= Supplied records =
___
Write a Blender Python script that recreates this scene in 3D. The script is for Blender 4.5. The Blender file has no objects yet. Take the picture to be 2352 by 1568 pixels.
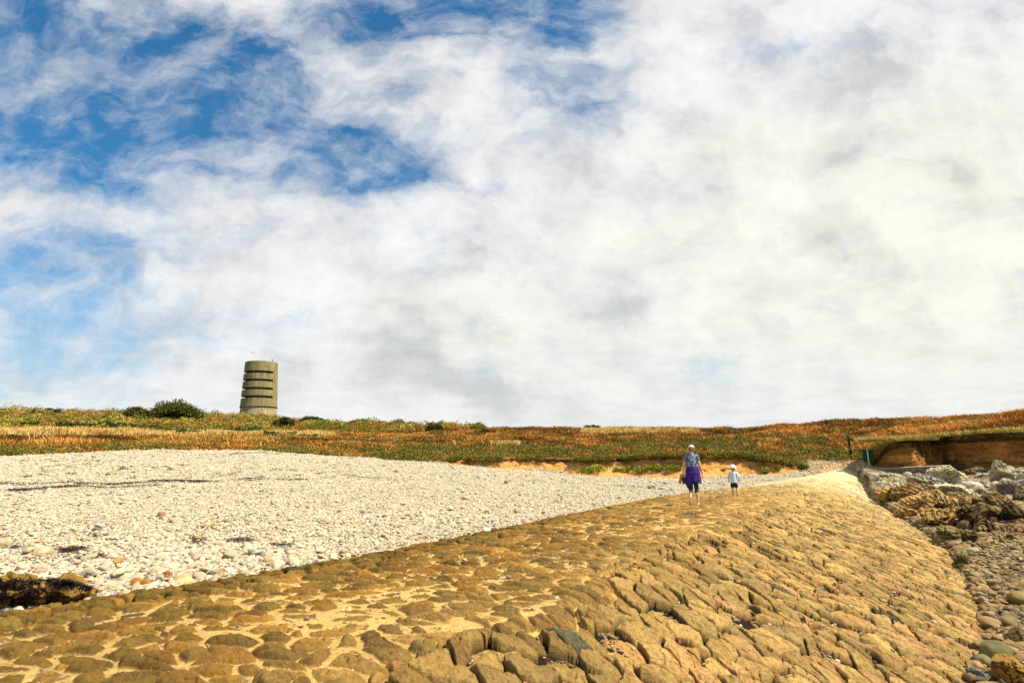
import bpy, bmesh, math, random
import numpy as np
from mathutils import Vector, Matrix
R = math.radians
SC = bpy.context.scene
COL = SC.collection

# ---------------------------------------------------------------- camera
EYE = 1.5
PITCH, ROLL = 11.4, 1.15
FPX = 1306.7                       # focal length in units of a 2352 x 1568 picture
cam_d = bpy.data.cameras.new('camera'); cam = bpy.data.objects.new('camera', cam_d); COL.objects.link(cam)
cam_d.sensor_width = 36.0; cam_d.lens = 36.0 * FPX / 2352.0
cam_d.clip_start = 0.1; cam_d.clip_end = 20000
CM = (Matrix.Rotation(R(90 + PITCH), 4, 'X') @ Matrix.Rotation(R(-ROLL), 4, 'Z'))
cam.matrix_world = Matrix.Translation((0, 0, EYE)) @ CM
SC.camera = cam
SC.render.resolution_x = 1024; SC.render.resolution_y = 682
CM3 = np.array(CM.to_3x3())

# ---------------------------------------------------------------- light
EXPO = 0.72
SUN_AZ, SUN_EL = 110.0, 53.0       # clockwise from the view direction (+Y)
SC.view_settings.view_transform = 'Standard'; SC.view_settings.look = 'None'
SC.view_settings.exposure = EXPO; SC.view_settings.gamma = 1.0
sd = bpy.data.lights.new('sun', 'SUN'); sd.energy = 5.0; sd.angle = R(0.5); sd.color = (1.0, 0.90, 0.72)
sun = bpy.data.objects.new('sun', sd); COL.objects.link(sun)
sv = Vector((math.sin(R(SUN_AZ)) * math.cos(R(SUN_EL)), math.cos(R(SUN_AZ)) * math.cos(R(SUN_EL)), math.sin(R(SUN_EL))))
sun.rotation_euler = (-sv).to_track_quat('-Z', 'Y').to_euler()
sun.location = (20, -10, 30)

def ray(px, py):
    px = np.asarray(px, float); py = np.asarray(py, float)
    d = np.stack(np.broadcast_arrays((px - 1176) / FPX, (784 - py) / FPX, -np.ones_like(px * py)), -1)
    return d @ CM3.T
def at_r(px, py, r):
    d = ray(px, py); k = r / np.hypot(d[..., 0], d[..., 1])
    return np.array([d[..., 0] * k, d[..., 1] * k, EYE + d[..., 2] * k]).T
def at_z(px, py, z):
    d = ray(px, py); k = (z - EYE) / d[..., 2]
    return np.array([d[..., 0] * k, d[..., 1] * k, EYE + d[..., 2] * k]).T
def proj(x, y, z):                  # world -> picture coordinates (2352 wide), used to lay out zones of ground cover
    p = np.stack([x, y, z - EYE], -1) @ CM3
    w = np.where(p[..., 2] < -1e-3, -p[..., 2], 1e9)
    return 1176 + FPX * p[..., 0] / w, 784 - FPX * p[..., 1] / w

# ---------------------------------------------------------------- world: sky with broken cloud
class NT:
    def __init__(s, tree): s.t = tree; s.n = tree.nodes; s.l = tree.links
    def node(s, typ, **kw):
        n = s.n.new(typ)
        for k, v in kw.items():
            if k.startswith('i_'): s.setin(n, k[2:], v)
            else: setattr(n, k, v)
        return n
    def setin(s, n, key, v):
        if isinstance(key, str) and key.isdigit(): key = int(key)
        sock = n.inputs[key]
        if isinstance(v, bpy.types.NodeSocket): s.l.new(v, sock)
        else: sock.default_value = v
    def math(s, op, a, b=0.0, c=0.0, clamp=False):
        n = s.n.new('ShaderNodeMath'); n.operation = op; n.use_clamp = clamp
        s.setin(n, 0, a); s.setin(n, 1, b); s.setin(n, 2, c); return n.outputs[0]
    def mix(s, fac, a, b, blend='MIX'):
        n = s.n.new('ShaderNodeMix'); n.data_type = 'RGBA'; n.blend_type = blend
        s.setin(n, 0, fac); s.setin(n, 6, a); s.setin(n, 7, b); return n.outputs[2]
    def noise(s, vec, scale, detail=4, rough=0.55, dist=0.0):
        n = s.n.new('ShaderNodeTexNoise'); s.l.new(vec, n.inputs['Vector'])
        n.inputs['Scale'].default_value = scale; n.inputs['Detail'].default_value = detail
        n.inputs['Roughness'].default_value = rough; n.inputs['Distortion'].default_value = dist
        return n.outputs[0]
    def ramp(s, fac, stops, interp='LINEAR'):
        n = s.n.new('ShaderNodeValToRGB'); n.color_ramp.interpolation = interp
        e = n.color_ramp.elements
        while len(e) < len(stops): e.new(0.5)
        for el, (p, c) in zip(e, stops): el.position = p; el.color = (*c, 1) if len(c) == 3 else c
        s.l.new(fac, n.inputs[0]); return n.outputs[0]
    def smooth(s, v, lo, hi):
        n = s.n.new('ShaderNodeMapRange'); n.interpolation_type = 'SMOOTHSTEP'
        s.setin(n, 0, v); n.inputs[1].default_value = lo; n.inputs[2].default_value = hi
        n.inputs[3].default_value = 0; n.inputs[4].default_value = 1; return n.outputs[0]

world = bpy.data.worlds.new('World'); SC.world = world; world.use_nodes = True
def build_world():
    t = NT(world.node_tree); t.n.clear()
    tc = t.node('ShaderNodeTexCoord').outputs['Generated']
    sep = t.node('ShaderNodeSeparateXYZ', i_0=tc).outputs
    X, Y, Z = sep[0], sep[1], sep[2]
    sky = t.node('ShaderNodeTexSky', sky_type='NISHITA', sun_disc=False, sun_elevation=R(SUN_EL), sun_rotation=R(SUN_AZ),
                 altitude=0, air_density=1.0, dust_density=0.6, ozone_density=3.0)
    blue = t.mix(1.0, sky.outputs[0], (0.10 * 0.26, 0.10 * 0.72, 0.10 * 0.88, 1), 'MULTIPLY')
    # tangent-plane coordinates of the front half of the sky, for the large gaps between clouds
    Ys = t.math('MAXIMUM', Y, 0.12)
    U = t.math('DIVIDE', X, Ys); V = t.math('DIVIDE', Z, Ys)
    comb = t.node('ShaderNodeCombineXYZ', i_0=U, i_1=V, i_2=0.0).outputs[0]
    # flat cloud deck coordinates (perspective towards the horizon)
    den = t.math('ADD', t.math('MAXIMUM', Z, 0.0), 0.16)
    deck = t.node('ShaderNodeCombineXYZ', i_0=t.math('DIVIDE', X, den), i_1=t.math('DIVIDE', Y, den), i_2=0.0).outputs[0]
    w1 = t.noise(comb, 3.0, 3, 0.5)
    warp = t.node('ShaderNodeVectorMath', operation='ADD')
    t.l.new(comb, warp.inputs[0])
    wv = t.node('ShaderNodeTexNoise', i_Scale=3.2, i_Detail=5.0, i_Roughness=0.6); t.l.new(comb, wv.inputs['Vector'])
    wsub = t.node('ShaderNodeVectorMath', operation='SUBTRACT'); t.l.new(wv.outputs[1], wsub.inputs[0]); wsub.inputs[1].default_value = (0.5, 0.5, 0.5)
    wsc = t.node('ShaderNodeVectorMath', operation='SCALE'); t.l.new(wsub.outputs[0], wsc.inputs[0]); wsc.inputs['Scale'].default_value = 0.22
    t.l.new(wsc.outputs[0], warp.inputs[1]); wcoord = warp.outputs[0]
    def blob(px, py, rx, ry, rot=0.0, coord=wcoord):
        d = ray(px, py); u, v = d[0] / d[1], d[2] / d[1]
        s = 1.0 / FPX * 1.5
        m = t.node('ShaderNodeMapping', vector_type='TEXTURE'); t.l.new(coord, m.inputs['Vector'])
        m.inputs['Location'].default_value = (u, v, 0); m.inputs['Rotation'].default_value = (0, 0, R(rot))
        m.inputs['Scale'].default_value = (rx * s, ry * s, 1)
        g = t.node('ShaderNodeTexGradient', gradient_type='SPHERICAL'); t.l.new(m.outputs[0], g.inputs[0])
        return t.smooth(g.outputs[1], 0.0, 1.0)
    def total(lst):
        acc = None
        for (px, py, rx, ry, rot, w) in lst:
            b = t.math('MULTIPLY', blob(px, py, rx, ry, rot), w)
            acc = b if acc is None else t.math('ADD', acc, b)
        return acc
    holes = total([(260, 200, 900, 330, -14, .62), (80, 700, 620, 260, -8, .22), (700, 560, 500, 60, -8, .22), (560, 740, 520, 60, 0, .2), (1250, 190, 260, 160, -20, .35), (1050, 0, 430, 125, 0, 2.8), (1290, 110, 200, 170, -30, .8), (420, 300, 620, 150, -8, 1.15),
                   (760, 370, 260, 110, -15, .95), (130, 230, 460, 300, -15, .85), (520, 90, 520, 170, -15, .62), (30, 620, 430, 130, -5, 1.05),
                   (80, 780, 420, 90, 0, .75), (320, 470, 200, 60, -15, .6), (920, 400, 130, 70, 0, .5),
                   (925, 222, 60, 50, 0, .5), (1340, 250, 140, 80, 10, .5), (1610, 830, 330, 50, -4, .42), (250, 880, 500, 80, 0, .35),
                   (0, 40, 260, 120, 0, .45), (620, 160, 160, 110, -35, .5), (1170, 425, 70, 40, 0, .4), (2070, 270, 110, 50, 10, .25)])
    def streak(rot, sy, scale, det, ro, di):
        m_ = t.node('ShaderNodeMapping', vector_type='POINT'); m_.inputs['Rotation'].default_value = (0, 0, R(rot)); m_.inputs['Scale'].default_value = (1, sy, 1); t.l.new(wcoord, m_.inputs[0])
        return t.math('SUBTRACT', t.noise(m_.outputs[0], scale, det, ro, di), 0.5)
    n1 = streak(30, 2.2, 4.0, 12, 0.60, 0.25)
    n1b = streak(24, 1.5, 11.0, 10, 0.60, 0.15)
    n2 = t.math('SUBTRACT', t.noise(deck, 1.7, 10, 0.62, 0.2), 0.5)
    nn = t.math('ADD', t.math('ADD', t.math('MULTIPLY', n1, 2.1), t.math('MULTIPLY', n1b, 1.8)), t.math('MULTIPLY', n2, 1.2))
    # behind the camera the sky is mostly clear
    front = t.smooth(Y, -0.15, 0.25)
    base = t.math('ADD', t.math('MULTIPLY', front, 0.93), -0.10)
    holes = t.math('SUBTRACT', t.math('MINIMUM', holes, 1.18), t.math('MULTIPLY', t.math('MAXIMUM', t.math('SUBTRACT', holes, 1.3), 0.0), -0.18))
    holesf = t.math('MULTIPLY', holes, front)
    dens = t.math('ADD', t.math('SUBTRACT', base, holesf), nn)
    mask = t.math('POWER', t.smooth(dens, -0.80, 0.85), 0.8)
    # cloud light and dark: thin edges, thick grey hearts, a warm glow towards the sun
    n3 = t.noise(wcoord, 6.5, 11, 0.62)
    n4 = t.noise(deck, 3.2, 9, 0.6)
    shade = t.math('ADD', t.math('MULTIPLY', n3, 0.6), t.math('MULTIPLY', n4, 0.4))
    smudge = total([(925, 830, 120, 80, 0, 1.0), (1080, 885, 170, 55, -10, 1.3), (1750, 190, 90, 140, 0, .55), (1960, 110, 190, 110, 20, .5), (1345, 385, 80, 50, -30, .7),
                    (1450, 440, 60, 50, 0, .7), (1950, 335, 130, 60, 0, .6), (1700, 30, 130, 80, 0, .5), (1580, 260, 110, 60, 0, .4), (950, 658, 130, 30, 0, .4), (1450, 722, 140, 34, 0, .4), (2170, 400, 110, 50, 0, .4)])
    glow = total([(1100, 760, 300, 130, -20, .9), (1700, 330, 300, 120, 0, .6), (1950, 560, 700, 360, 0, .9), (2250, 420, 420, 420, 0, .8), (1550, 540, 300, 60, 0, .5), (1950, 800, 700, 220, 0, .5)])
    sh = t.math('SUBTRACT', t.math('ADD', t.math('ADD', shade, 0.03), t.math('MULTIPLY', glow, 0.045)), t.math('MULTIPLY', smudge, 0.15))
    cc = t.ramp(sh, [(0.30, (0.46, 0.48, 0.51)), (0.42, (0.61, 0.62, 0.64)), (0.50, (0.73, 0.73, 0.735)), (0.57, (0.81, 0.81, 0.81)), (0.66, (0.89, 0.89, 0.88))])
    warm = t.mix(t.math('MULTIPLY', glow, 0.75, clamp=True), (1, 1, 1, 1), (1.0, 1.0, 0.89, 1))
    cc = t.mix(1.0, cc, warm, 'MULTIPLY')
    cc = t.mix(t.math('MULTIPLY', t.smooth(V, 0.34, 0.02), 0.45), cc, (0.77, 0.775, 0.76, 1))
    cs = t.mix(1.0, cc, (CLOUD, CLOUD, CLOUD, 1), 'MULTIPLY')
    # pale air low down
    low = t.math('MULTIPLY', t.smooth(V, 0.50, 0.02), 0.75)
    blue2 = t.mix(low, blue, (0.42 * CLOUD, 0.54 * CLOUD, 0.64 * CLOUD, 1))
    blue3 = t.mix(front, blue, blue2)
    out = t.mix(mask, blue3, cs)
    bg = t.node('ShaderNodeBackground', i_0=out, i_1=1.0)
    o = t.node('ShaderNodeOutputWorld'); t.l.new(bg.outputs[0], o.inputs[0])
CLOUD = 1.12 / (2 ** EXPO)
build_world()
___
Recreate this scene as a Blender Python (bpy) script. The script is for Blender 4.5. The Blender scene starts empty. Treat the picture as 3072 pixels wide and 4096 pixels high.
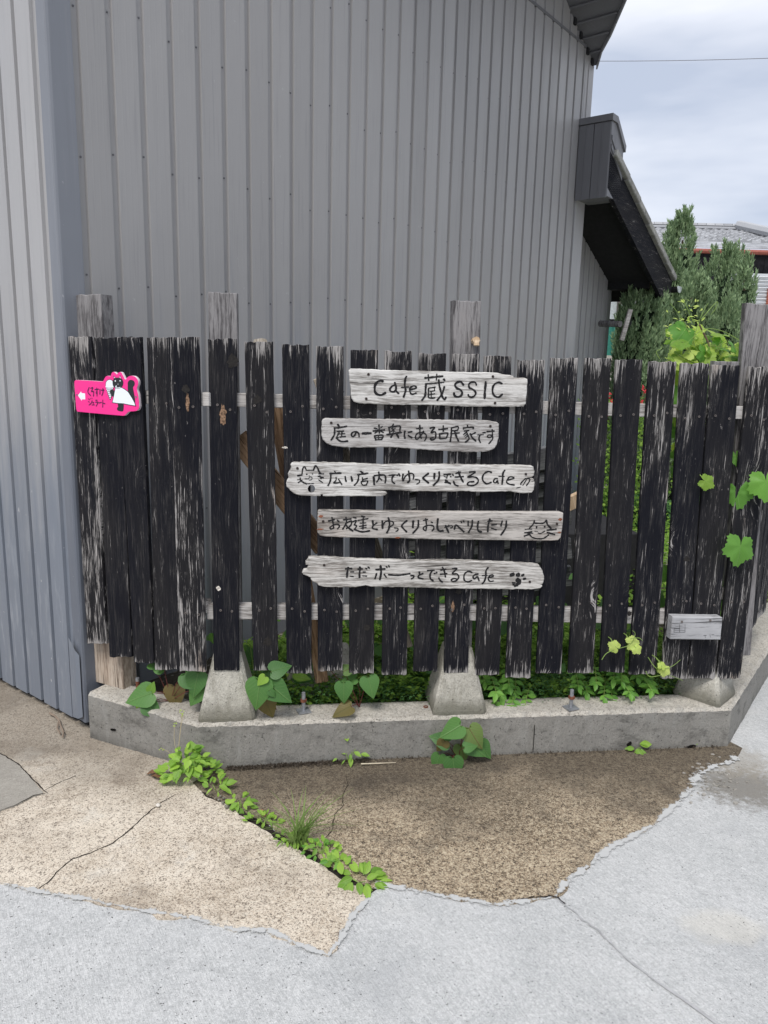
___
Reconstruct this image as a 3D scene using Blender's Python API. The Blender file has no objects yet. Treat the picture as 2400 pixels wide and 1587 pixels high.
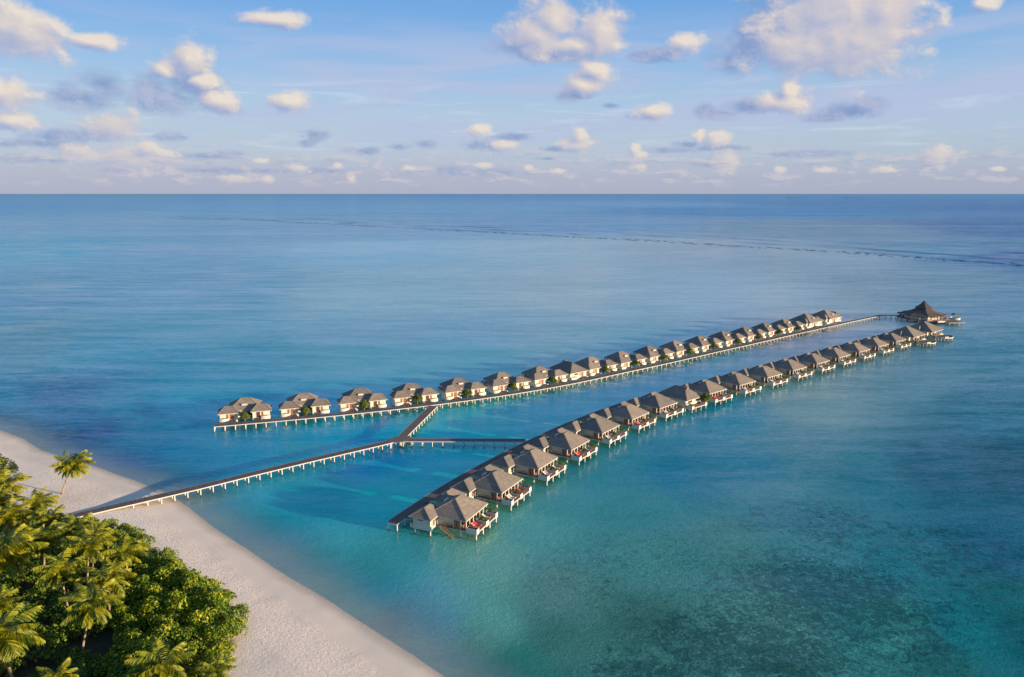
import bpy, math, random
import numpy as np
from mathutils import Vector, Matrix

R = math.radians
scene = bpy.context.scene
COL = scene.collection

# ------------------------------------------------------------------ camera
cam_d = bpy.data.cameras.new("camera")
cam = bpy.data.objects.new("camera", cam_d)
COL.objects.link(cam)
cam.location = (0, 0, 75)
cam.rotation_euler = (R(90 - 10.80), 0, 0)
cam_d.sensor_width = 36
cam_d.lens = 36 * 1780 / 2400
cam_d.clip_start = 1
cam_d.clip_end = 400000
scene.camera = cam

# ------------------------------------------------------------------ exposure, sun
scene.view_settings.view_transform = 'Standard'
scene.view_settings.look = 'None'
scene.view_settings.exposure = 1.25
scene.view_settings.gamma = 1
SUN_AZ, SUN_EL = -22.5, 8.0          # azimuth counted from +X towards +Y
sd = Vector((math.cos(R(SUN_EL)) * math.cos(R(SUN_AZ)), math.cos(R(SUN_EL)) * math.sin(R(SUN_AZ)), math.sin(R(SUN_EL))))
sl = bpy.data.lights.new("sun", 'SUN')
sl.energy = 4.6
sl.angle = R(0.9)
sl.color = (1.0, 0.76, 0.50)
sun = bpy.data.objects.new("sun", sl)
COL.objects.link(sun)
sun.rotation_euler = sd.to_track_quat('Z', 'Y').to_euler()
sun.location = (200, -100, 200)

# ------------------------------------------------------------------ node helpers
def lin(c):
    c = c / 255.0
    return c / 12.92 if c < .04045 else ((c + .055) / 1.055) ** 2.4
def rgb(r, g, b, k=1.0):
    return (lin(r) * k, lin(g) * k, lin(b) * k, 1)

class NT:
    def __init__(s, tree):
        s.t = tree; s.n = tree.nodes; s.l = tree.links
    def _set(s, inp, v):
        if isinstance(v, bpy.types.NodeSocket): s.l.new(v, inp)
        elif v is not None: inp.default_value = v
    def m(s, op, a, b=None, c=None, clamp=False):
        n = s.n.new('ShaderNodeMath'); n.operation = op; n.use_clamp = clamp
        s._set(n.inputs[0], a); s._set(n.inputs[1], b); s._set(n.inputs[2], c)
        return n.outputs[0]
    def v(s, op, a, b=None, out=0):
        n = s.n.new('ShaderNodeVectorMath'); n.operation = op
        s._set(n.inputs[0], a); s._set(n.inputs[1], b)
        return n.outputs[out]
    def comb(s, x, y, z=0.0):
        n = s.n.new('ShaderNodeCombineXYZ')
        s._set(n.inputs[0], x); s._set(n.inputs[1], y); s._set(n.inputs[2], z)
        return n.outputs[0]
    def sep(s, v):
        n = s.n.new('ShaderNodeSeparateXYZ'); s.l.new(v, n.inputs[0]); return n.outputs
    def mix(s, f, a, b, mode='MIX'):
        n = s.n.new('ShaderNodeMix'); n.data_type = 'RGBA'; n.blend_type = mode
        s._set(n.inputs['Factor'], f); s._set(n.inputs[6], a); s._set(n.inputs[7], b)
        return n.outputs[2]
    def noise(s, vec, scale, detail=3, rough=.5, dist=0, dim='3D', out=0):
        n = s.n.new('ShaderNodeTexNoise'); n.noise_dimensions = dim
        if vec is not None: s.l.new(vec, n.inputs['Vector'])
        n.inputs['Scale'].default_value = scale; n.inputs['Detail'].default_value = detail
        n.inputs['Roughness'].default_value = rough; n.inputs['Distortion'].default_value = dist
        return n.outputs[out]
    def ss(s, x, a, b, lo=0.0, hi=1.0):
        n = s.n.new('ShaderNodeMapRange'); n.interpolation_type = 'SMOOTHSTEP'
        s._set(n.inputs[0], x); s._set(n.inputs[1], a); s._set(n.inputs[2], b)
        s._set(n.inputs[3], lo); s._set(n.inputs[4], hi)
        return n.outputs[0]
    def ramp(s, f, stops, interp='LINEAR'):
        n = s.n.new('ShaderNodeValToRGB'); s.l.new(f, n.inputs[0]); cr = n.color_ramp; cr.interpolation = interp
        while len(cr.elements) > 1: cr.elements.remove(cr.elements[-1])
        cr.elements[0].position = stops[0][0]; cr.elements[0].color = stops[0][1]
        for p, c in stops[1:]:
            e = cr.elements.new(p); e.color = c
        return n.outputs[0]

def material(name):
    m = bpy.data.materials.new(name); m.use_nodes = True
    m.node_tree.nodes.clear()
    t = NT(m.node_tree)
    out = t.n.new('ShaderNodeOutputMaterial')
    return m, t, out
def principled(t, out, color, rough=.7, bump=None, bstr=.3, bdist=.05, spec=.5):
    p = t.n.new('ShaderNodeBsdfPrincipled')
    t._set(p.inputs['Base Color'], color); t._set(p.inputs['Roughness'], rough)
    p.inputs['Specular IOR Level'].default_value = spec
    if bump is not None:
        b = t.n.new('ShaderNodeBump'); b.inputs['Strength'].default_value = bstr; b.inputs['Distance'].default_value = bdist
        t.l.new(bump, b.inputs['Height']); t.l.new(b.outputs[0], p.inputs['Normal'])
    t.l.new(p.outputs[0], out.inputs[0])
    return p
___
= Problem statement =
Go to the line containing "Write a Blender" and copy exactly from there through the line containing "sun.location = (20, -10, 30)", both included, and nothing more. Pictures are excluded.

= Solution for this problem =
Write a Blender Python script that recreates this scene in 3D. The script is for Blender 4.5. The Blender file has no objects yet. Take the picture to be 2352 by 1568 pixels.
import bpy, bmesh, math, random
import numpy as np
from mathutils import Vector, Matrix
R = math.radians
SC = bpy.context.scene
COL = SC.collection

# ---------------------------------------------------------------- camera
EYE = 1.5
PITCH, ROLL = 11.4, 1.15
FPX = 1306.7                       # focal length in units of a 2352 x 1568 picture
cam_d = bpy.data.cameras.new('camera'); cam = bpy.data.objects.new('camera', cam_d); COL.objects.link(cam)
cam_d.sensor_width = 36.0; cam_d.lens = 36.0 * FPX / 2352.0
cam_d.clip_start = 0.1; cam_d.clip_end = 20000
CM = (Matrix.Rotation(R(90 + PITCH), 4, 'X') @ Matrix.Rotation(R(-ROLL), 4, 'Z'))
cam.matrix_world = Matrix.Translation((0, 0, EYE)) @ CM
SC.camera = cam
SC.render.resolution_x = 1024; SC.render.resolution_y = 682
CM3 = np.array(CM.to_3x3())

# ---------------------------------------------------------------- light
EXPO = 0.72
SUN_AZ, SUN_EL = 110.0, 53.0       # clockwise from the view direction (+Y)
SC.view_settings.view_transform = 'Standard'; SC.view_settings.look = 'None'
SC.view_settings.exposure = EXPO; SC.view_settings.gamma = 1.0
sd = bpy.data.lights.new('sun', 'SUN'); sd.energy = 5.0; sd.angle = R(0.5); sd.color = (1.0, 0.90, 0.72)
sun = bpy.data.objects.new('sun', sd); COL.objects.link(sun)
sv = Vector((math.sin(R(SUN_AZ)) * math.cos(R(SUN_EL)), math.cos(R(SUN_AZ)) * math.cos(R(SUN_EL)), math.sin(R(SUN_EL))))
sun.rotation_euler = (-sv).to_track_quat('-Z', 'Y').to_euler()
sun.location = (20, -10, 30)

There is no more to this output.